The following elements form the core of FIFA’s technical programme: Training and development of and learning by young footballers
Technical development programmes

2. The basis and main emphasis of the technical programme

The basic concept of FIFA’s technical development programme in recent years has been geared to the promotion of football and to standardisation in the training of players, not to mention the training and improvement of technical staff working in the game.
Even though it is diffi cult with football training to establish a precise direction that will satisfy the member associations of the various confederations as well as the participants, the FIFA technical programmes have proved extremely successful.
Indeed, these programmes have been at the root of some spectacular results achieved by certain national teams in international competitions, notably at youth level by players from Asia and Africa.
Just as it is clear that FIFA has to continue to pursue its conception of the development of football, albeit by making certain adjustments along the way to ensure that greater attention is paid to all areas of today’s game, it is also logical to maintain a technical programme that meets the demands of the modern game and the expectations of the associations as far as training and development are concerned, as well as of the coaches themselves, whose role is becoming increasingly important.

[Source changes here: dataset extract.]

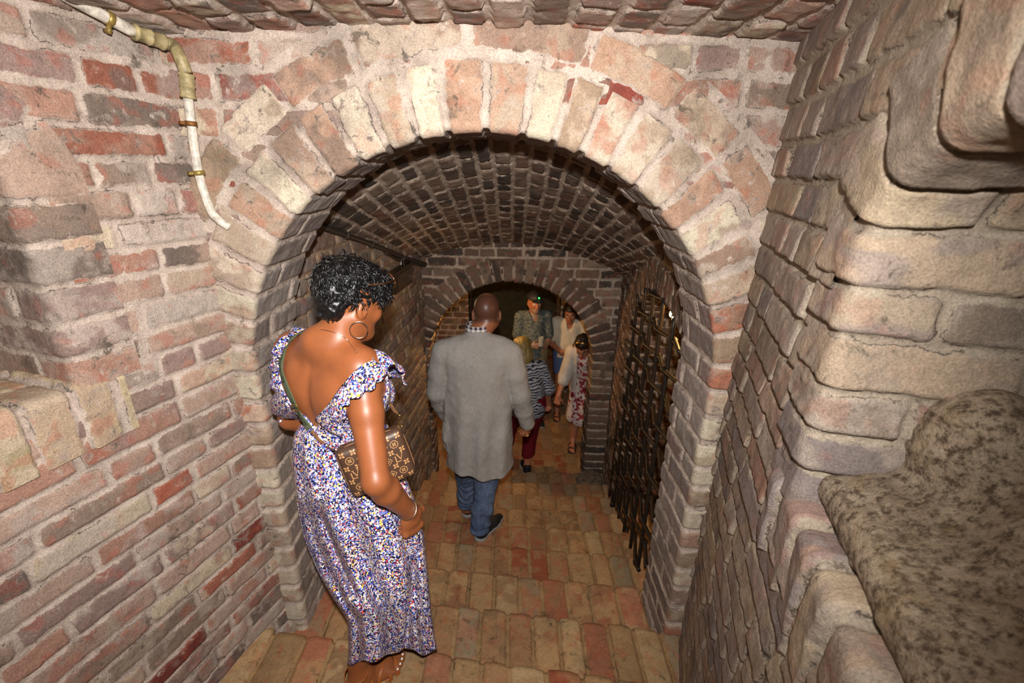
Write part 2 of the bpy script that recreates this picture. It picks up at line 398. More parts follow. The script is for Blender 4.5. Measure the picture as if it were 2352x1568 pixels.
# ------------------------------------------------------------------ stairs
NRUN, NRISE = 0.338, 0.134
def nose_y(n, X):
    sl = [-.125, -.116, -.104, -.080, -.060, -.047, -.03, -.015, 0.0]
    k = min(max(n, 0), 8)
    return 1.606 + NRUN * (n - 1) + sl[k] * X
def nose_z(n): return 1.072 - NRISE * (n - 1)
p = Patch()
for n in range(-5, 9):
    res = 0.007 if n < 5 else 0.010
    X = np.linspace(-1.45, 1.15, int(2.6 / res))
    yb = nose_y(n - 1, X) - 0.03; yf = nose_y(n, X)
    r = 0.018
    Ln = NRUN + .03
    s1 = np.linspace(0, 1, int(Ln / res)); ph = np.linspace(0, np.pi / 2, 5); dn = np.arange(0.02, NRISE + .05, 0.012)
    yy = np.concatenate([s1 * 0, ph * 0, dn * 0])
    Yg = np.concatenate([yb[:, None] + (yf - r - yb)[:, None] * s1[None], (yf - r)[:, None] + r * np.sin(ph)[None], np.repeat(yf[:, None], len(dn), 1)], 1)
    Zg = np.concatenate([np.full(len(s1), nose_z(n)), nose_z(n) - r + r * np.cos(ph), nose_z(n) - dn])[None].repeat(len(X), 0)
    Ny = np.concatenate([s1 * 0, np.sin(ph), dn * 0 + 1]); Nz = np.concatenate([s1 * 0 + 1, np.cos(ph), dn * 0])
    P = np.stack([X[:, None].repeat(Yg.shape[1], 1), Yg, Zg], -1)
    Nn = np.broadcast_to(np.stack([Ny * 0, Ny, Nz], -1)[None], P.shape)
    S = np.concatenate([s1 * Ln - Ln + .0, r * ph, r * 1.57 + dn])[None].repeat(len(X), 0)
    U = P[..., 0] + 0.13 * P[..., 1] * 0 + 0.008 * (vn(P, 6, n + 20) - .5)
    j = -1.6 + np.concatenate([[0], np.cumsum(0.126 * (1 + .16 * (np.random.RandomState(n + 50).rand(26) - .5) * 2))])
    k = np.clip(np.searchsorted(j, U) - 1, 0, len(j) - 2)
    du = np.minimum(U - j[k], j[k + 1] - U); ds = np.minimum(np.abs(S + NRUN - .015), np.abs(S - .10))
    e = rnd_edge(du - .008, ds - .006, 0.02)
    # worn bricks: rounded pillows, some standing proud
    Q, C = finish(P, Nn, e, np.full(k.shape, n + 30), k, (U - j[k]) / (j[k + 1] - j[k]) * 2 - 1, np.zeros_like(U), PAL_FLOOR, 90 + n, relief=0.010, rough_=0.005, jag=0.004, smear=0.4, accent=0.3)
    wear = 0.006 * (1 - ((U - j[k]) / (j[k + 1] - j[k]) * 2 - 1) ** 2)
    Q = Q + Nn * wear[..., None]
    p.grid(Q, C)
p.build('floor_stairs', M_FLOOR)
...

In the recent technical reports produced by FIFA on the major international competitions and the recommendations issued by acknowledged expert technicians and coaches from a number of different confederations, the consensus has been that the game of football can still improve.
There is room for improvement with technique in the game and with players’ individual skills, not only as far as their quality of performance when playing the game is concerned, but also with their mental approach and their personality.
To bring this improvement about, better development is needed for young players, a development that is based on a truly formative philosophy, with programmes and methods that are best suited to the players’ age and to their level of development.
Football therefore has to take in a youngster’s education as well and, in the words of FIFA President Joseph S. Blatter, to become a “school of life” for them.
At a time when several countries in all of FIFA’s confederations are seeking solutions to ensure that football progresses, and are making resources available to set up better adapted training and coaching staff structures, we feel that it is important to gear our technical programme over the next few years to an educational approach and to the basic training of young footballers, thereby preparing them better for tomorrow’s game.